:: Data block
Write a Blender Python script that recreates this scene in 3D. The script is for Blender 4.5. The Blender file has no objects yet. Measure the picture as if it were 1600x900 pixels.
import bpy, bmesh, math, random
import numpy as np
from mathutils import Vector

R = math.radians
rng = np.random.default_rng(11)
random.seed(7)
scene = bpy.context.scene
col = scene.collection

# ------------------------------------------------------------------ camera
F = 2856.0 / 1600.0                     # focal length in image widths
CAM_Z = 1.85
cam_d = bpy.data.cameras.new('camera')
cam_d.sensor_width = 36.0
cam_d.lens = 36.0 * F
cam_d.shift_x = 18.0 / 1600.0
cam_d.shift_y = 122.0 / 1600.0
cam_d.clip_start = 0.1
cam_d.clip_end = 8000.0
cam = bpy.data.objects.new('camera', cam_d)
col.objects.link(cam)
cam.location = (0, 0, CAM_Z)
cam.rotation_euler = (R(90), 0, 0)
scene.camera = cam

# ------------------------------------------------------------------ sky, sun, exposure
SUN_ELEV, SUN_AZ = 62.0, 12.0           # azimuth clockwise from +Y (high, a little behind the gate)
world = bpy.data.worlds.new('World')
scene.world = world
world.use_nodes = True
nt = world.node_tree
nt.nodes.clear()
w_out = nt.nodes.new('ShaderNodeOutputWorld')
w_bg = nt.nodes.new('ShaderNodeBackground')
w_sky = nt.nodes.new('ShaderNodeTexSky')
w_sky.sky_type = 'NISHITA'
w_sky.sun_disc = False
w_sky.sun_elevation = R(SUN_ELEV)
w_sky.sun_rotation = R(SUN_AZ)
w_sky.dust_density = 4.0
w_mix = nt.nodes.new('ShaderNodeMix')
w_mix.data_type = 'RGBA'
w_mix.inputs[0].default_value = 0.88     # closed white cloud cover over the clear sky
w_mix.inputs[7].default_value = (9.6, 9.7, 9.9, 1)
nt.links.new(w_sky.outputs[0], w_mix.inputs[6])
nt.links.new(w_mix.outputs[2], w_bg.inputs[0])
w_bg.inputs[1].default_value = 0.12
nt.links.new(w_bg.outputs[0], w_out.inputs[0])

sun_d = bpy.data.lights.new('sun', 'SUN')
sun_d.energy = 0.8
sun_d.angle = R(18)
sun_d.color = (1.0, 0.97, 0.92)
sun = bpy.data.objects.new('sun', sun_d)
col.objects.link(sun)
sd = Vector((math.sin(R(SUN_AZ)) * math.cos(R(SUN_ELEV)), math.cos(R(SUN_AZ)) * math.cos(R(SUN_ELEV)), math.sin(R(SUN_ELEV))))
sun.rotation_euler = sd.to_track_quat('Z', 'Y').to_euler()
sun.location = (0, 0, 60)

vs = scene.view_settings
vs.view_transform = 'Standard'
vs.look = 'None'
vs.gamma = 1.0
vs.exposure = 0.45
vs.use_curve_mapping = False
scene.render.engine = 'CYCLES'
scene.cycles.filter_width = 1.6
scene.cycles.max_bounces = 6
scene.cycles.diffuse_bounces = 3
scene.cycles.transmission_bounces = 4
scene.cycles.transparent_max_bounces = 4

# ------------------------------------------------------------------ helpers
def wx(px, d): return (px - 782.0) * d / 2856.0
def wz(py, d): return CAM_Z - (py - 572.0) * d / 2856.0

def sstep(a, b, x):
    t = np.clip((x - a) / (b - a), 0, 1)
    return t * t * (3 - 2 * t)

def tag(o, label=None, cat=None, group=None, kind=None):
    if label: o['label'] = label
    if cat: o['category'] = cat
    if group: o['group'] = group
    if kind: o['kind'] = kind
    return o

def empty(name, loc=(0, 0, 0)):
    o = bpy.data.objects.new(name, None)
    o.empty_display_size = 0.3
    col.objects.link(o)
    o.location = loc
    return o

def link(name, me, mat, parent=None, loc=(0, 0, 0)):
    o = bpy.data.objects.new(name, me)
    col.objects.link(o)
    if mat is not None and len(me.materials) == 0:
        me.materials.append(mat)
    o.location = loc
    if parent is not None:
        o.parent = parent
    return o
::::
Only the lines from the top of the data through the line that contains "scene.camera = cam" should be quoted, exactly as they stand.

Write a Blender Python script that recreates this scene in 3D. The script is for Blender 4.5. The Blender file has no objects yet. Measure the picture as if it were 1600x900 pixels.
import bpy, bmesh, math, random
import numpy as np
from mathutils import Vector

R = math.radians
rng = np.random.default_rng(11)
random.seed(7)
scene = bpy.context.scene
col = scene.collection

# ------------------------------------------------------------------ camera
F = 2856.0 / 1600.0                     # focal length in image widths
CAM_Z = 1.85
cam_d = bpy.data.cameras.new('camera')
cam_d.sensor_width = 36.0
cam_d.lens = 36.0 * F
cam_d.shift_x = 18.0 / 1600.0
cam_d.shift_y = 122.0 / 1600.0
cam_d.clip_start = 0.1
cam_d.clip_end = 8000.0
cam = bpy.data.objects.new('camera', cam_d)
col.objects.link(cam)
cam.location = (0, 0, CAM_Z)
cam.rotation_euler = (R(90), 0, 0)
scene.camera = cam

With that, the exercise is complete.